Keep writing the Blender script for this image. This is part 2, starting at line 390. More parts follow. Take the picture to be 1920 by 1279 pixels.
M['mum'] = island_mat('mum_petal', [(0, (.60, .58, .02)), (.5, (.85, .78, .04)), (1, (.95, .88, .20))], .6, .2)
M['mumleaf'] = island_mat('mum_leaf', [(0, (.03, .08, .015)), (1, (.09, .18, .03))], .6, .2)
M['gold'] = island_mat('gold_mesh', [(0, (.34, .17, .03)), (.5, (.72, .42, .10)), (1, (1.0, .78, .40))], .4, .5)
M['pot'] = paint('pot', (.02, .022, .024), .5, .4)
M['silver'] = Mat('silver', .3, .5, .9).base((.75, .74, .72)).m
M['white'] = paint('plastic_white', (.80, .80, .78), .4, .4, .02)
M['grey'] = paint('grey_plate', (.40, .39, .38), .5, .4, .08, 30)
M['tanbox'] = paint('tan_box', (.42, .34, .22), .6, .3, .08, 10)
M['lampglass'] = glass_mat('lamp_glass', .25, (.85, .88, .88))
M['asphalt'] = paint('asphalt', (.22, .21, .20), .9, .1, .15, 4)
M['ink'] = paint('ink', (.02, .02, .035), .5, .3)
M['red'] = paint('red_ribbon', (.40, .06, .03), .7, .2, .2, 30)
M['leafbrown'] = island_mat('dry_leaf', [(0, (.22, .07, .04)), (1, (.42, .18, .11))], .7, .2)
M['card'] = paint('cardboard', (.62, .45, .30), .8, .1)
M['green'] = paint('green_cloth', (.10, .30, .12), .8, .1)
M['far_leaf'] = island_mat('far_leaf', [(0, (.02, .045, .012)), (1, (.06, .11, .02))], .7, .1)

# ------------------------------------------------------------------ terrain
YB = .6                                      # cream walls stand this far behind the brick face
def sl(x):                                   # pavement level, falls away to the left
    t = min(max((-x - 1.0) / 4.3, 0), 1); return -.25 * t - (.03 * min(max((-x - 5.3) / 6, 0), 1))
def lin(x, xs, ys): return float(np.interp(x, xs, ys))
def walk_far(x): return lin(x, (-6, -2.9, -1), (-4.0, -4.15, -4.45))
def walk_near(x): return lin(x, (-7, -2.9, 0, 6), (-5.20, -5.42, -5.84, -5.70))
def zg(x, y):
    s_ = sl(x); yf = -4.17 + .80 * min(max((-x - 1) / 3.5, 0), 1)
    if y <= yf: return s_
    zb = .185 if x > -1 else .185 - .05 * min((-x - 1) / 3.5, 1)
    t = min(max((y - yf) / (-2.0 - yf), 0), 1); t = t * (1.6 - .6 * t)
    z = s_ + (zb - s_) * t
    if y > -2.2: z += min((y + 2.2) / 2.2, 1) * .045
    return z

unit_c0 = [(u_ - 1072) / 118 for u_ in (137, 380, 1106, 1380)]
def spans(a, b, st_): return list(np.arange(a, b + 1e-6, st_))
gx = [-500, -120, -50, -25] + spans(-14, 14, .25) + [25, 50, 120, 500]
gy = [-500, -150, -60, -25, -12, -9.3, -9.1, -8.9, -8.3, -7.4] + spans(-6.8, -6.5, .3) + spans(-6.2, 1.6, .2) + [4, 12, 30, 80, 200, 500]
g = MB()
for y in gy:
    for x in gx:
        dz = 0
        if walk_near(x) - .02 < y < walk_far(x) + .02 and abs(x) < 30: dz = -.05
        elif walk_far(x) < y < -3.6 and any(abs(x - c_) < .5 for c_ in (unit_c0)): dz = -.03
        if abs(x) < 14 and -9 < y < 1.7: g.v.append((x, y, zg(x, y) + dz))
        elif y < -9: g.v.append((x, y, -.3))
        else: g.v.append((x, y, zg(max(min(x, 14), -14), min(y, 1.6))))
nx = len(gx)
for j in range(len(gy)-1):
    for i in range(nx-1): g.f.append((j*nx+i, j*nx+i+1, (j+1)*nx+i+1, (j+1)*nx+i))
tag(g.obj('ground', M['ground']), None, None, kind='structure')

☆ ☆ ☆

EXERCISE GOAL:
Give the data again, exactly as it stands.

WORKED ANSWER:
Keep writing the Blender script for this image. This is part 2, starting at line 390. More parts follow. Take the picture to be 1920 by 1279 pixels.
M['mum'] = island_mat('mum_petal', [(0, (.60, .58, .02)), (.5, (.85, .78, .04)), (1, (.95, .88, .20))], .6, .2)
M['mumleaf'] = island_mat('mum_leaf', [(0, (.03, .08, .015)), (1, (.09, .18, .03))], .6, .2)
M['gold'] = island_mat('gold_mesh', [(0, (.34, .17, .03)), (.5, (.72, .42, .10)), (1, (1.0, .78, .40))], .4, .5)
M['pot'] = paint('pot', (.02, .022, .024), .5, .4)
M['silver'] = Mat('silver', .3, .5, .9).base((.75, .74, .72)).m
M['white'] = paint('plastic_white', (.80, .80, .78), .4, .4, .02)
M['grey'] = paint('grey_plate', (.40, .39, .38), .5, .4, .08, 30)
M['tanbox'] = paint('tan_box', (.42, .34, .22), .6, .3, .08, 10)
M['lampglass'] = glass_mat('lamp_glass', .25, (.85, .88, .88))
M['asphalt'] = paint('asphalt', (.22, .21, .20), .9, .1, .15, 4)
M['ink'] = paint('ink', (.02, .02, .035), .5, .3)
M['red'] = paint('red_ribbon', (.40, .06, .03), .7, .2, .2, 30)
M['leafbrown'] = island_mat('dry_leaf', [(0, (.22, .07, .04)), (1, (.42, .18, .11))], .7, .2)
M['card'] = paint('cardboard', (.62, .45, .30), .8, .1)
M['green'] = paint('green_cloth', (.10, .30, .12), .8, .1)
M['far_leaf'] = island_mat('far_leaf', [(0, (.02, .045, .012)), (1, (.06, .11, .02))], .7, .1)

# ------------------------------------------------------------------ terrain
YB = .6                                      # cream walls stand this far behind the brick face
def sl(x):                                   # pavement level, falls away to the left
    t = min(max((-x - 1.0) / 4.3, 0), 1); return -.25 * t - (.03 * min(max((-x - 5.3) / 6, 0), 1))
def lin(x, xs, ys): return float(np.interp(x, xs, ys))
def walk_far(x): return lin(x, (-6, -2.9, -1), (-4.0, -4.15, -4.45))
def walk_near(x): return lin(x, (-7, -2.9, 0, 6), (-5.20, -5.42, -5.84, -5.70))
def zg(x, y):
    s_ = sl(x); yf = -4.17 + .80 * min(max((-x - 1) / 3.5, 0), 1)
    if y <= yf: return s_
    zb = .185 if x > -1 else .185 - .05 * min((-x - 1) / 3.5, 1)
    t = min(max((y - yf) / (-2.0 - yf), 0), 1); t = t * (1.6 - .6 * t)
    z = s_ + (zb - s_) * t
    if y > -2.2: z += min((y + 2.2) / 2.2, 1) * .045
    return z

unit_c0 = [(u_ - 1072) / 118 for u_ in (137, 380, 1106, 1380)]
def spans(a, b, st_): return list(np.arange(a, b + 1e-6, st_))
gx = [-500, -120, -50, -25] + spans(-14, 14, .25) + [25, 50, 120, 500]
gy = [-500, -150, -60, -25, -12, -9.3, -9.1, -8.9, -8.3, -7.4] + spans(-6.8, -6.5, .3) + spans(-6.2, 1.6, .2) + [4, 12, 30, 80, 200, 500]
g = MB()
for y in gy:
    for x in gx:
        dz = 0
        if walk_near(x) - .02 < y < walk_far(x) + .02 and abs(x) < 30: dz = -.05
        elif walk_far(x) < y < -3.6 and any(abs(x - c_) < .5 for c_ in (unit_c0)): dz = -.03
        if abs(x) < 14 and -9 < y < 1.7: g.v.append((x, y, zg(x, y) + dz))
        elif y < -9: g.v.append((x, y, -.3))
        else: g.v.append((x, y, zg(max(min(x, 14), -14), min(y, 1.6))))
nx = len(gx)
for j in range(len(gy)-1):
    for i in range(nx-1): g.f.append((j*nx+i, j*nx+i+1, (j+1)*nx+i+1, (j+1)*nx+i))
tag(g.obj('ground', M['ground']), None, None, kind='structure')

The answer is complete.